Set down, exactly as written, the lines from the top of the data to the line that holds "PI = math.pi", and omit the pictures.

**RECORDS PROVIDED**
>> BEGIN

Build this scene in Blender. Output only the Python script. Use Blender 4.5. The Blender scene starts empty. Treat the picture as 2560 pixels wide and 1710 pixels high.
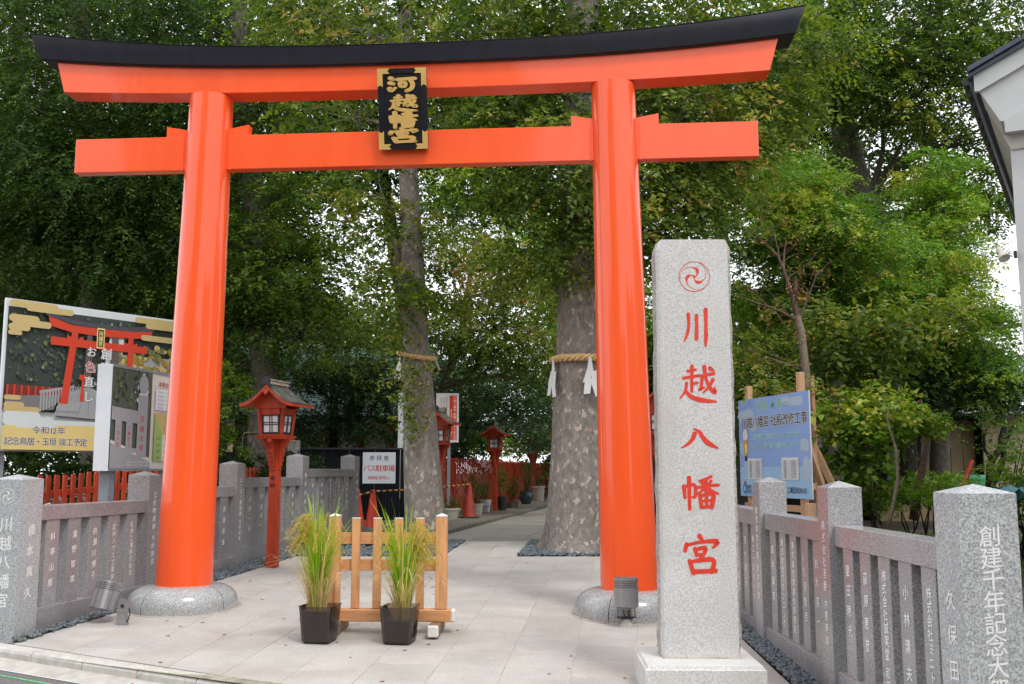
import bpy, math, random
import numpy as np
from mathutils import Vector, Matrix, noise as mnoise

rnd = random.Random(7)
rng = np.random.default_rng(11)
SC = bpy.context.scene
COL = SC.collection
PI = math.pi

# ------------------------------------------------------------------ camera, sky, sun, exposure
cam_d = bpy.data.cameras.new('camera')
cam_d.sensor_width = 36.0
cam_d.lens = 2526.0 * 36.0 / 2560.0
cam_d.clip_start = 0.1
cam_d.clip_end = 2000
cam_d.dof.use_dof = True
cam_d.dof.focus_distance = 11.0
cam_d.dof.aperture_fstop = 10
cam = bpy.data.objects.new('camera', cam_d)
cam.location = (0, 0, 1.55)
cam.rotation_euler = (PI / 2 + 0.1271, 0, 0)
COL.objects.link(cam)
SC.camera = cam

SUN_EL, SUN_AZ = math.radians(58), math.radians(148)      # azimuth clockwise from +Y (the path)
world = bpy.data.worlds.new('World')
SC.world = world
world.use_nodes = True
wn, wl = world.node_tree.nodes, world.node_tree.links
wn.clear()
w_out = wn.new('ShaderNodeOutputWorld')
w_bg = wn.new('ShaderNodeBackground')
w_sky = wn.new('ShaderNodeTexSky')
w_sky.sky_type = 'NISHITA'
w_sky.sun_disc = False
w_sky.sun_elevation = SUN_EL
w_sky.sun_rotation = SUN_AZ
w_sky.air_density = 1.2
w_sky.dust_density = 3.0
w_tc = wn.new('ShaderNodeTexCoord')
w_no = wn.new('ShaderNodeTexNoise')
w_no.inputs['Scale'].default_value = 2.2
w_no.inputs['Detail'].default_value = 5
w_rp = wn.new('ShaderNodeValToRGB')
w_rp.color_ramp.elements[0].position = 0.30
w_rp.color_ramp.elements[0].color = (0.82, 0.82, 0.82, 1)
w_rp.color_ramp.elements[1].position = 0.62
w_rp.color_ramp.elements[1].color = (0.97, 0.97, 0.97, 1)
w_mx = wn.new('ShaderNodeMix')
w_mx.data_type = 'RGBA'
w_mx.inputs['B'].default_value = (15.0, 15.3, 15.9, 1)       # a high white overcast
wl.new(w_tc.outputs['Generated'], w_no.inputs['Vector'])
wl.new(w_no.outputs['Fac'], w_rp.inputs['Fac'])
wl.new(w_rp.outputs['Color'], w_mx.inputs['Factor'])
wl.new(w_sky.outputs['Color'], w_mx.inputs['A'])
wl.new(w_mx.outputs['Result'], w_bg.inputs['Color'])
w_bg.inputs['Strength'].default_value = 0.108
wl.new(w_bg.outputs['Background'], w_out.inputs['Surface'])

sun_d = bpy.data.lights.new('sun', 'SUN')
sun_d.energy = 1.5
sun_d.angle = math.radians(12)
sun_d.color = (1.0, 0.96, 0.90)
sun = bpy.data.objects.new('sun', sun_d)
sv = Vector((math.sin(SUN_AZ) * math.cos(SUN_EL), math.cos(SUN_AZ) * math.cos(SUN_EL), math.sin(SUN_EL)))
sun.rotation_euler = sv.to_track_quat('Z', 'Y').to_euler()
sun.location = (4, -6, 14)
COL.objects.link(sun)

SC.view_settings.view_transform = 'Standard'
SC.view_settings.look = 'None'
SC.view_settings.exposure = 0.18
SC.view_settings.gamma = 1.0
SC.view_settings.use_curve_mapping = False
SC.cycles.max_bounces = 6
SC.cycles.diffuse_bounces = 3
SC.cycles.glossy_bounces = 3
SC.cycles.transmission_bounces = 5
SC.cycles.transparent_max_bounces = 8
SC.cycles.use_denoising = True
SC.cycles.caustics_reflective = False
SC.cycles.caustics_refractive = False

# ------------------------------------------------------------------ materials
MATS = {}
def nd(nt, t, **kw):
    n = nt.nodes.new(t)
    for k, v in kw.items():
        setattr(n, k, v)
    return n

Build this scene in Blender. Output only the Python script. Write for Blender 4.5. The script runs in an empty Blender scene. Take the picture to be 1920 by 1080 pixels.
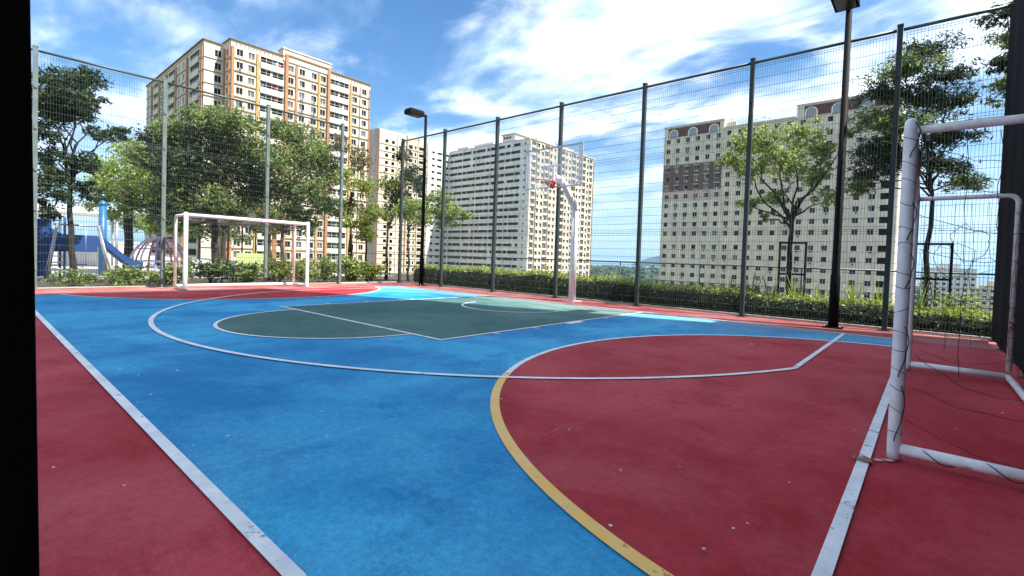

>> END

**EXERCISE OUTPUT**
Build this scene in Blender. Output only the Python script. Use Blender 4.5. The Blender scene starts empty. Treat the picture as 2560 pixels wide and 1710 pixels high.
import bpy, math, random
import numpy as np
from mathutils import Vector, Matrix, noise as mnoise

rnd = random.Random(7)
rng = np.random.default_rng(11)
SC = bpy.context.scene
COL = SC.collection
PI = math.pi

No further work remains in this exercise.